FSA/PN/079/2003
24/07/2003

Regulated firms and individuals will not be able to use insurance to pay FSA fines under new rules proposed by the FSA today. The changes are intended to ensure that anyone who is fined must pay the fine himself rather than claim it under insurance. The proposed changes reflect concerns that firms are increasingly taking out insurance policies designed to pay for FSA fines.

Carol Sergeant, Managing Director responsible for Enforcement at the FSA said:

"Our proposals are designed to plug a potential hole. Insurance to pay FSA fines not only reduces the impact of those fines but also lessens the incentive for firms and individuals to meet appropriate standards. We cannot allow such developments to go ahead unchecked."

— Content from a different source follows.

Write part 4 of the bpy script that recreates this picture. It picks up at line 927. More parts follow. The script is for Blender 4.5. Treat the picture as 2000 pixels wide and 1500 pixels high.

"The new rules would apply from 1 January 2004. The consultation ends on 24 September 2003. Consultation paper 191 Miscellaneous Amendments to the Handbook can be accessed at www.fsa.gov.uk/pubs/cp ."

Notes for editors

  1. The proposed amendments are also relevant to Lloyds and so indirectly to every member of Lloyds

  2. Regulated firms will still be able to make compensation payments to consumers either from their own funds or from professional indemnity insurance.

  3. Firms will have until 31 December 2003 to review any insurance for FSA fines.

  4. . Firms and individuals can make representations to the FSA during the course of Enforcement proceedings and to the Independent Financial Services and Markets Tribunal. These can also include representations on the amount of any proposed fine.

  5. The FSA regulates the financial services industry and has four objectives under the Financial Services and Markets Act 2000: maintaining market confidence; promoting public understanding of the financial system; the appropriate degree of protection for consumers; and fighting financial crime.

  6. The FSA aims to maintain efficient, orderly and clean financial markets and help retail consumers achieve a fair deal.